>> Start DATASET ROWS

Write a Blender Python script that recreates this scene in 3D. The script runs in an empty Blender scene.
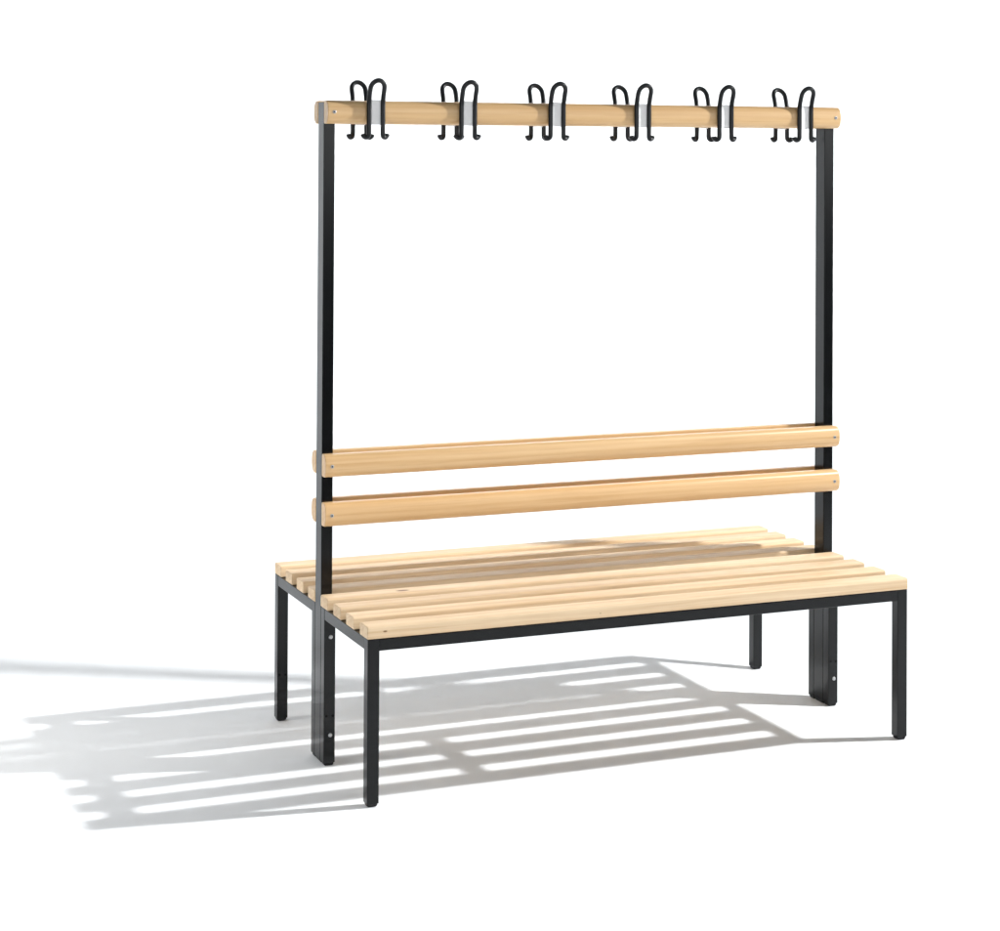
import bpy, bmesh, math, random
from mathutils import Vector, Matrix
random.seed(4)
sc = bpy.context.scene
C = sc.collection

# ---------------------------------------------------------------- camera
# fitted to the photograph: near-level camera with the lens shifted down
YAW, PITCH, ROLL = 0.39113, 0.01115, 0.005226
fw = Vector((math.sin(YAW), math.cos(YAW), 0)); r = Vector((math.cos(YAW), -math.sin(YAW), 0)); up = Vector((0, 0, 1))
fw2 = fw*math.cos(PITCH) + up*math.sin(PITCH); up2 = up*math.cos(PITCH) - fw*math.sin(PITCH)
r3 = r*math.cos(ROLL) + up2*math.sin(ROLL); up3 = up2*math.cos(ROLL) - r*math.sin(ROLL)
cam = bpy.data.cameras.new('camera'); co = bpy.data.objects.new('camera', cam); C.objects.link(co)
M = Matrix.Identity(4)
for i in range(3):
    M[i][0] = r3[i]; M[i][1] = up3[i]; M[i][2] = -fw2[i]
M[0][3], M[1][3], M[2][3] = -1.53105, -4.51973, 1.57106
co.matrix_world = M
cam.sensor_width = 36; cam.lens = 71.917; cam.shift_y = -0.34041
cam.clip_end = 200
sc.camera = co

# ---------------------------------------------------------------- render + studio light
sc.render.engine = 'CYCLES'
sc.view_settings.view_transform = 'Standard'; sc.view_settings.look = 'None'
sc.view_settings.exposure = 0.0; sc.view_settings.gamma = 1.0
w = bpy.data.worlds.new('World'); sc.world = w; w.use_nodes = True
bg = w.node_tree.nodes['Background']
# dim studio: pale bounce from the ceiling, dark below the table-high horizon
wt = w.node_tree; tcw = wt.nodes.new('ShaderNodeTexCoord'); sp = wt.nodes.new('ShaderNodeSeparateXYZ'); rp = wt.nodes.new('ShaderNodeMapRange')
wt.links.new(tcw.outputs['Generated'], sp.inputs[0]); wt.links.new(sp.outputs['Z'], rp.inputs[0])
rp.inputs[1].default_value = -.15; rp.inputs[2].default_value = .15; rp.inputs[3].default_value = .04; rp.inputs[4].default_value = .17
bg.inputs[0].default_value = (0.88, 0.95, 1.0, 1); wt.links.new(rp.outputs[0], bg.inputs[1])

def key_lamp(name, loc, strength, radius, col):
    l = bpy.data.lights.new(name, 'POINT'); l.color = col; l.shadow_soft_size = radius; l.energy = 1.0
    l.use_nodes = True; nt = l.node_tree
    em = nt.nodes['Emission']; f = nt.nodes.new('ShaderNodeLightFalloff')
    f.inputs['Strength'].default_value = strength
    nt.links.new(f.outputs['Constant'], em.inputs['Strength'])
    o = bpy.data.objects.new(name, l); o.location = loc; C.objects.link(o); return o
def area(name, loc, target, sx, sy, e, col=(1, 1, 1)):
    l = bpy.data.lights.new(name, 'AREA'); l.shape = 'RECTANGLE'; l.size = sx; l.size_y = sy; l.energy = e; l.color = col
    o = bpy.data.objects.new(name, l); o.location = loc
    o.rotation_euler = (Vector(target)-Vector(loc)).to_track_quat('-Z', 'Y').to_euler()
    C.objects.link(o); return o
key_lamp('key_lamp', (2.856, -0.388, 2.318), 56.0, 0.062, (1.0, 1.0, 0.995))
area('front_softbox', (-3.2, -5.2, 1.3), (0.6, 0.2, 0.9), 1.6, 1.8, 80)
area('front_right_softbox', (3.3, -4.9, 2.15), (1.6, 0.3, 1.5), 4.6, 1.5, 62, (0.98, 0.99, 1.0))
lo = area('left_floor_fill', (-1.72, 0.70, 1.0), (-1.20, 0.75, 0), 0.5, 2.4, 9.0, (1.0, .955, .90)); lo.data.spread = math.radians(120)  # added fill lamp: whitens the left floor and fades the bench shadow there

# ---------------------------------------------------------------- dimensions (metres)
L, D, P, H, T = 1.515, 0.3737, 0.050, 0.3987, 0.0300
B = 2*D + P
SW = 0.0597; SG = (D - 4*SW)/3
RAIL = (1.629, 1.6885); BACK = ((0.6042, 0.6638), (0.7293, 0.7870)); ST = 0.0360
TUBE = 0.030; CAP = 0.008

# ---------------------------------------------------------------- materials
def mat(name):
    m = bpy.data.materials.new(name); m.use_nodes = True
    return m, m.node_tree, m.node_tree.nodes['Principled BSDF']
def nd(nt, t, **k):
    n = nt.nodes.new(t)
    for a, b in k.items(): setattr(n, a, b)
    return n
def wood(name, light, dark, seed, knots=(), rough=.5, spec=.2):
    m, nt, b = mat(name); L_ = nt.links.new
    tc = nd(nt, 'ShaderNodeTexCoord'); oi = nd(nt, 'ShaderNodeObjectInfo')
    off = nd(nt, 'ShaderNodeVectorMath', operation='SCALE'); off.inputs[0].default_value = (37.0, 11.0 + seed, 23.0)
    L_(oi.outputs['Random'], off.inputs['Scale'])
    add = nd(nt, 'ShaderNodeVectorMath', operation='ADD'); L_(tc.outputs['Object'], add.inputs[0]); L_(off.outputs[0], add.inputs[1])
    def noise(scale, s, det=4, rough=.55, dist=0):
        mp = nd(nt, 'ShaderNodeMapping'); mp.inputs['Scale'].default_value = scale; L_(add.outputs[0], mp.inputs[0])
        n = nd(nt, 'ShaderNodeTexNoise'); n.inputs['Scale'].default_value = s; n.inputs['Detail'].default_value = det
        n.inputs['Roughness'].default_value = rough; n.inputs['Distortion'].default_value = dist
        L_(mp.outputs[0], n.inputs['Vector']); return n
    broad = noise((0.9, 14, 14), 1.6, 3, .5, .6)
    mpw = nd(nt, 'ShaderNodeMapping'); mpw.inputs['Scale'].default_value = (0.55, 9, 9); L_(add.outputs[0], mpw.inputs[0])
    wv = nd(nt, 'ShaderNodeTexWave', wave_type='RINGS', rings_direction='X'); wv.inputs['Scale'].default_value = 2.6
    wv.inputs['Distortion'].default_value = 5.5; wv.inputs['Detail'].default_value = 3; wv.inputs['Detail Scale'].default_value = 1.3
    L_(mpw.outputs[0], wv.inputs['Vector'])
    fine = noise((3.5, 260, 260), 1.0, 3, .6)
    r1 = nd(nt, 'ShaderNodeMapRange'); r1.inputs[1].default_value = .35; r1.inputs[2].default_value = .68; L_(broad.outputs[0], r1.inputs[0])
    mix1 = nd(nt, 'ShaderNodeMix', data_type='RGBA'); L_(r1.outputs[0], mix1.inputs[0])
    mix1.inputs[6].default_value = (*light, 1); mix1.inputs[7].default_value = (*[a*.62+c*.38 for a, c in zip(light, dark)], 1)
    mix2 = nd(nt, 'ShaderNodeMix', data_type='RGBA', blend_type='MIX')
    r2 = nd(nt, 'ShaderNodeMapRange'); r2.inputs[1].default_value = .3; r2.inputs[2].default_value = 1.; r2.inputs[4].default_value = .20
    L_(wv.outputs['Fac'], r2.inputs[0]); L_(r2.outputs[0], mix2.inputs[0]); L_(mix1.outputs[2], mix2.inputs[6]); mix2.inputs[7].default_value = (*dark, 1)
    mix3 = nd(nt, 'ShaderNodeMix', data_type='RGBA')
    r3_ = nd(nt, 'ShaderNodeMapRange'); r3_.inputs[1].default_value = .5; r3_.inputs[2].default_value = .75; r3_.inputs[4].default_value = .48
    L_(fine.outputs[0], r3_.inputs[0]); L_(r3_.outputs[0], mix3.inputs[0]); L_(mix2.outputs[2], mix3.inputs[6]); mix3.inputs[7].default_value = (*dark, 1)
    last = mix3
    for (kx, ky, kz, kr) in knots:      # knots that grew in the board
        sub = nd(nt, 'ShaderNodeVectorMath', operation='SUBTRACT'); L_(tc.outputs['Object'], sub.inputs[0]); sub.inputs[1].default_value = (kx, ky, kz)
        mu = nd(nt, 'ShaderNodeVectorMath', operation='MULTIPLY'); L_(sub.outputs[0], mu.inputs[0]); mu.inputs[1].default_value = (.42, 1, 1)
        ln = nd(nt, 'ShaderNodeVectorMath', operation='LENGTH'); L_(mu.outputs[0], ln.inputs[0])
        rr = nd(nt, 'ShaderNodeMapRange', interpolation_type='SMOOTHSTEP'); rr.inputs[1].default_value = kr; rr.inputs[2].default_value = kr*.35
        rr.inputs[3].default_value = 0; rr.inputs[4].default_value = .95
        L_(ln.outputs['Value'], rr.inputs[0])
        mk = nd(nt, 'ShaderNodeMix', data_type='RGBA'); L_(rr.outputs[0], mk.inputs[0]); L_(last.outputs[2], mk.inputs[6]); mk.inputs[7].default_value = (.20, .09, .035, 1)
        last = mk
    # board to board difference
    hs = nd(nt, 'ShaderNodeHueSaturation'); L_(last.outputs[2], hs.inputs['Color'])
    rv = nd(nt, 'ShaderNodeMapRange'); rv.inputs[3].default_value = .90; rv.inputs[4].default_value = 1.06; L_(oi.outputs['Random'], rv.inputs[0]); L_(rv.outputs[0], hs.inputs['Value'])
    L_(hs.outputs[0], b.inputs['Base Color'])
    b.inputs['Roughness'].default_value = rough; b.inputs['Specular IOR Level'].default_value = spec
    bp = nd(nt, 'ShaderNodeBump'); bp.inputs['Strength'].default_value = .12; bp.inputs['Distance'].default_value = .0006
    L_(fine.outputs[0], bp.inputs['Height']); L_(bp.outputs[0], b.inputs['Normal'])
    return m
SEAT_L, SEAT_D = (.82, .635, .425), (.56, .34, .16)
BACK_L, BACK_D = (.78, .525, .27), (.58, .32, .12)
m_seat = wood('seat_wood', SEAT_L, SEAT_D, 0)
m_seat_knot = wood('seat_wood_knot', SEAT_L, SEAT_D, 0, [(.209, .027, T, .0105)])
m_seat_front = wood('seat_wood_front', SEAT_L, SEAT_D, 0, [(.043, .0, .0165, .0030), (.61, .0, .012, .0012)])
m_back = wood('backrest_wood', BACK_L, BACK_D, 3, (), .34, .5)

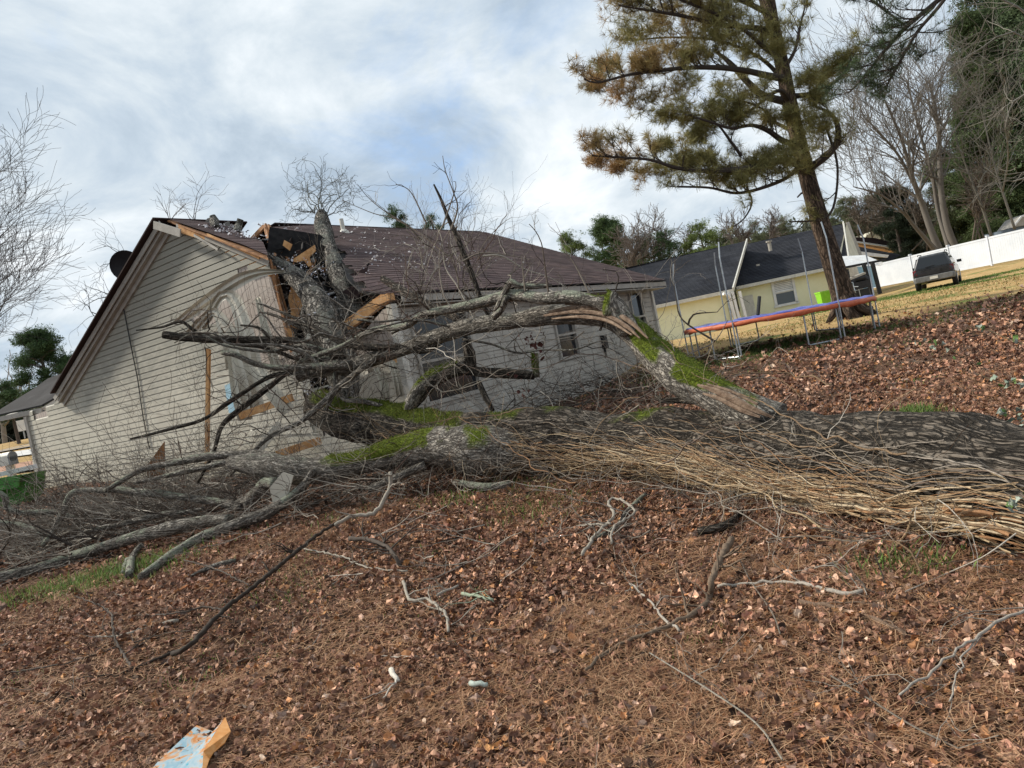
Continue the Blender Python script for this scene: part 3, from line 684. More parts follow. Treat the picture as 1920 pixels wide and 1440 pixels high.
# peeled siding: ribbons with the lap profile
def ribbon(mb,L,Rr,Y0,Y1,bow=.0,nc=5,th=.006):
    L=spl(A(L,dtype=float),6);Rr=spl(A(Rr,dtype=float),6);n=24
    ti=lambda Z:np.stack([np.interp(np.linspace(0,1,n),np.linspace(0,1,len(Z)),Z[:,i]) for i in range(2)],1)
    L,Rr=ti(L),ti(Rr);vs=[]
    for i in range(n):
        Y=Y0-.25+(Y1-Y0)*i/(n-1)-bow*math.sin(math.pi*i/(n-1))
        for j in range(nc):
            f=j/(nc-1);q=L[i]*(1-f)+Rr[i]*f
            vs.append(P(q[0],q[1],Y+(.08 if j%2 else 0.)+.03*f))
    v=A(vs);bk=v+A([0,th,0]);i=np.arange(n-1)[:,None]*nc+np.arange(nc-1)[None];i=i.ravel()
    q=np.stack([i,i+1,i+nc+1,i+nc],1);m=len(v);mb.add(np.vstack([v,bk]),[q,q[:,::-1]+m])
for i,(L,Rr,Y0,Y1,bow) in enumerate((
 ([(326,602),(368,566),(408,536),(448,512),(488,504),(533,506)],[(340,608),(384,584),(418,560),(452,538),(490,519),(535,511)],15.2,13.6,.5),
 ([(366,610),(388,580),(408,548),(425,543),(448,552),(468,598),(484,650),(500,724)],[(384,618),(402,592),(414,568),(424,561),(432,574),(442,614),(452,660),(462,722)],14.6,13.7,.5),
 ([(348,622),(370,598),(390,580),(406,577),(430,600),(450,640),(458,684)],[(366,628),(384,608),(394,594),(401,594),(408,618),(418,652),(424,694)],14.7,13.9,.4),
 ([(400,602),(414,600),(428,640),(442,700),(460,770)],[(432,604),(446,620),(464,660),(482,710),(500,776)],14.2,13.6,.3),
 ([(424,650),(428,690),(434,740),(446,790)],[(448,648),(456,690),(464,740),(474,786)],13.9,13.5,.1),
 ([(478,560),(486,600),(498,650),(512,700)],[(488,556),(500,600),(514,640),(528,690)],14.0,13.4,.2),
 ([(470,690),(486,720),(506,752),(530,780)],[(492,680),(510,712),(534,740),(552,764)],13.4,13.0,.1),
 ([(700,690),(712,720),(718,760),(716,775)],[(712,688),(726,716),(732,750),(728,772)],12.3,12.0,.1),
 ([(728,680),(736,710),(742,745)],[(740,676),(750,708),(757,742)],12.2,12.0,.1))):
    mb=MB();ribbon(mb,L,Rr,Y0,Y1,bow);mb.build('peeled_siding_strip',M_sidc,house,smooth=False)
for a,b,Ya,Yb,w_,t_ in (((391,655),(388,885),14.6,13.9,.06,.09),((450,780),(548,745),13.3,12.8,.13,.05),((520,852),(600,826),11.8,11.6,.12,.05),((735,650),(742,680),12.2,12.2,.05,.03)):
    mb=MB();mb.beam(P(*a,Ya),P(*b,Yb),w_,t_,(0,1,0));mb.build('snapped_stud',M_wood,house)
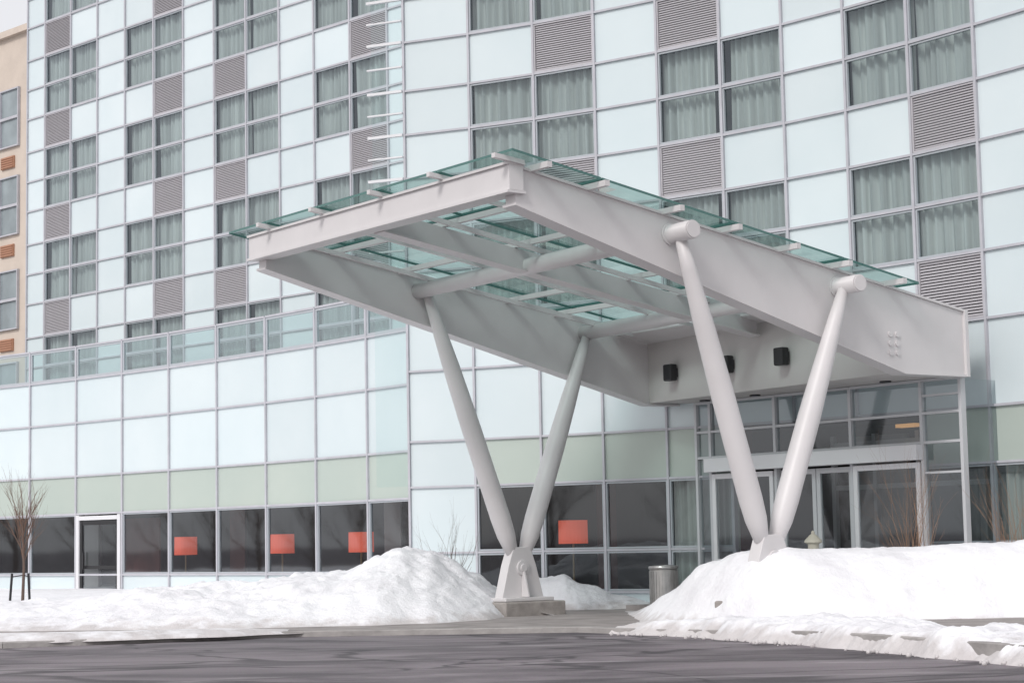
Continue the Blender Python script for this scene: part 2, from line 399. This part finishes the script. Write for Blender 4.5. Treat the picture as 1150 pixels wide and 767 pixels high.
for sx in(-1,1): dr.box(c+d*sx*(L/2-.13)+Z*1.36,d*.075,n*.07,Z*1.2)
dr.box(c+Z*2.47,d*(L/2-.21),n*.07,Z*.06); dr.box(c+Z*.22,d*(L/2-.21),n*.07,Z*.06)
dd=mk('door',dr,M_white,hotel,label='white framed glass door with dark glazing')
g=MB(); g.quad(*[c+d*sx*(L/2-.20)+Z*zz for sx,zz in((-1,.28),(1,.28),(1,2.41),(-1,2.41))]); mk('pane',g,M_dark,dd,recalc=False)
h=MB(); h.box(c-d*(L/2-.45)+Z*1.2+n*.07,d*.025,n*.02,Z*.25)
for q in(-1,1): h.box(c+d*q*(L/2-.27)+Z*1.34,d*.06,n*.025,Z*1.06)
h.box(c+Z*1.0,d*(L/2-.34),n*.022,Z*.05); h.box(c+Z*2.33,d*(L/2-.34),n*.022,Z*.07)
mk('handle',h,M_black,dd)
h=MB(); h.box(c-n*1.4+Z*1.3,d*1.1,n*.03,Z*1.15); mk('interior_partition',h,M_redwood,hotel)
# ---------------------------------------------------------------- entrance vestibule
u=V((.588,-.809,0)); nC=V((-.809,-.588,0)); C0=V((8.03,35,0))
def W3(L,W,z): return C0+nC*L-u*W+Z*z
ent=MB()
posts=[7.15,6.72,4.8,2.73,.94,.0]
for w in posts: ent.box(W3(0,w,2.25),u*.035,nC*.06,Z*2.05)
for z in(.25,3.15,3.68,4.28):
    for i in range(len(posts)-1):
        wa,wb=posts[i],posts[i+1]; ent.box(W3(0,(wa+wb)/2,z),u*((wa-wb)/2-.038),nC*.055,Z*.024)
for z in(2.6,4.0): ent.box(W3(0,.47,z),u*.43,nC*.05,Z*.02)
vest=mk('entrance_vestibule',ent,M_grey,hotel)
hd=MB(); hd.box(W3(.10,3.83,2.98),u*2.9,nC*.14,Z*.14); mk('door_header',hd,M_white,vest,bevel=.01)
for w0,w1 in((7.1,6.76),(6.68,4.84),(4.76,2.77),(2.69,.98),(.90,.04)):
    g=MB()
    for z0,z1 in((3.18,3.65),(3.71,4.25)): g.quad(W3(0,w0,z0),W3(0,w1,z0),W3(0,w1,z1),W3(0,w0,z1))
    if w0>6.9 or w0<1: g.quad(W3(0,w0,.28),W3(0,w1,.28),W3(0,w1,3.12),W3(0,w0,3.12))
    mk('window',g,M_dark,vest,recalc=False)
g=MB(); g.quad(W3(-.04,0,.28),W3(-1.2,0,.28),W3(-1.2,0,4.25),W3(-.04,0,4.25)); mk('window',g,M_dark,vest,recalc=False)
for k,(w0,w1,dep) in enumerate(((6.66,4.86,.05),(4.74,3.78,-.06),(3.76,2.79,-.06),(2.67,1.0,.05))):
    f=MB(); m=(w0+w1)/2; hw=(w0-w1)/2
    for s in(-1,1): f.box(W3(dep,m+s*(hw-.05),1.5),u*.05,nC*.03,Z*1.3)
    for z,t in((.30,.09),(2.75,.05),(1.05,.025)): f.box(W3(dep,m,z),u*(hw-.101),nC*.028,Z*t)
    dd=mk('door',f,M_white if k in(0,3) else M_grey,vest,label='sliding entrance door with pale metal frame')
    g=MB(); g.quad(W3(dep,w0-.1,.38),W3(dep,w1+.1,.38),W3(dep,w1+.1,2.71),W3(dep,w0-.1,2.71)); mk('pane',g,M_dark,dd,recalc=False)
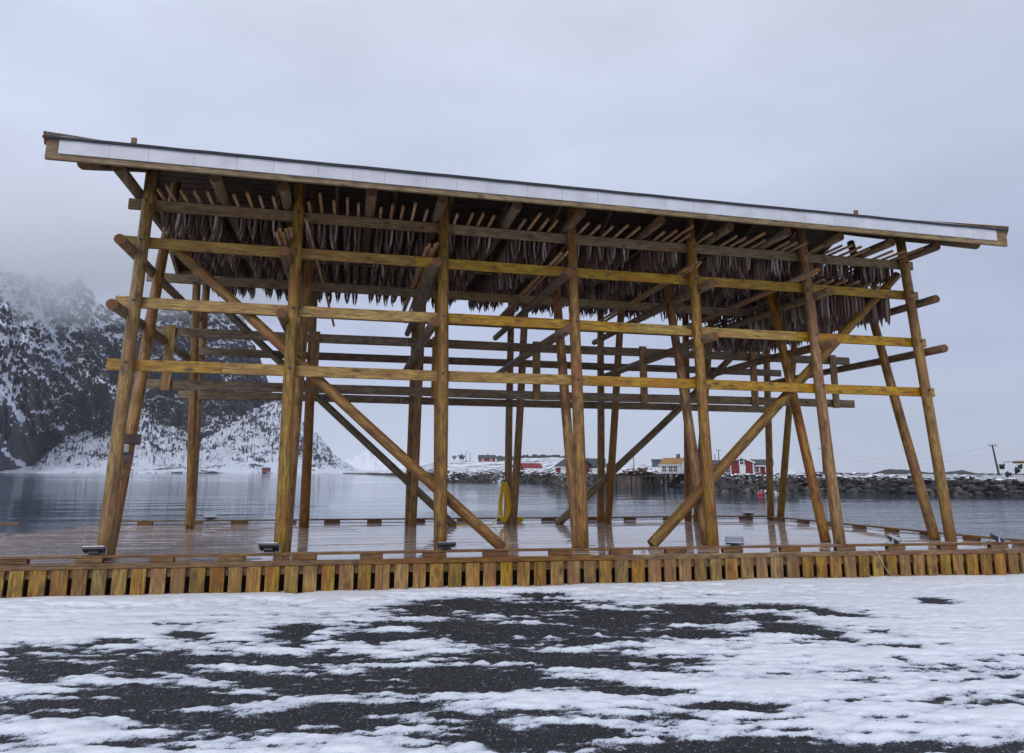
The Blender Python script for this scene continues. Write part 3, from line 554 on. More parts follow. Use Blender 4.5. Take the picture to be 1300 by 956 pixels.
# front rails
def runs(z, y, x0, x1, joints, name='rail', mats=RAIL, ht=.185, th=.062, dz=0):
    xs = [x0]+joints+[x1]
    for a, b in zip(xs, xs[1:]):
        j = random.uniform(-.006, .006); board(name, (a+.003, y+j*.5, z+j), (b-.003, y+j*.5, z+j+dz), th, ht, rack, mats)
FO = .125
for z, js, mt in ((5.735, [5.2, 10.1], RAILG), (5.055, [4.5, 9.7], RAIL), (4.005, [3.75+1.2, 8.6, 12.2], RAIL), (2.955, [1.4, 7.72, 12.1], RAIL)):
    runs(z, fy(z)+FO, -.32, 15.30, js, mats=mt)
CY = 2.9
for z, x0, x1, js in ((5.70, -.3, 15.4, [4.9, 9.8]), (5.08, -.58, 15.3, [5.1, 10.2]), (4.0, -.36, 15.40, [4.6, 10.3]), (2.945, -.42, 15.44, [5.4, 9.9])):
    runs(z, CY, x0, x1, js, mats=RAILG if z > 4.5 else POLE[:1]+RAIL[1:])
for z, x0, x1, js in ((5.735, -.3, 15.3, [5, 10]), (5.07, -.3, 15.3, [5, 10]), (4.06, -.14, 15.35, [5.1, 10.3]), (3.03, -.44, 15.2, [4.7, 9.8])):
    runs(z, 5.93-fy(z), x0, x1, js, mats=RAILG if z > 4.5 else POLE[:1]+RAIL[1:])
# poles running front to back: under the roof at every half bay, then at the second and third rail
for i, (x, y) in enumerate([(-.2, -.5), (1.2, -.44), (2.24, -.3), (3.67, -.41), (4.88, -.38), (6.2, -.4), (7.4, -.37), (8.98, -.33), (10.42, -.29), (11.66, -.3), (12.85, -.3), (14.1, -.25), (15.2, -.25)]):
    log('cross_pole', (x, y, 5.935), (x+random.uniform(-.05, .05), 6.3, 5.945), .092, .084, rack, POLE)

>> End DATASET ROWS

● AIM: Reproduce the material above exactly, first line through the line that contains "C = sc.collection", minus the pictures.

● TASK SOLUTION:
Write a Blender Python script that recreates this scene in 3D. The script runs in an empty Blender scene.
import bpy, bmesh, math, random
from mathutils import Vector, Matrix
random.seed(4)
sc = bpy.context.scene
C = sc.collection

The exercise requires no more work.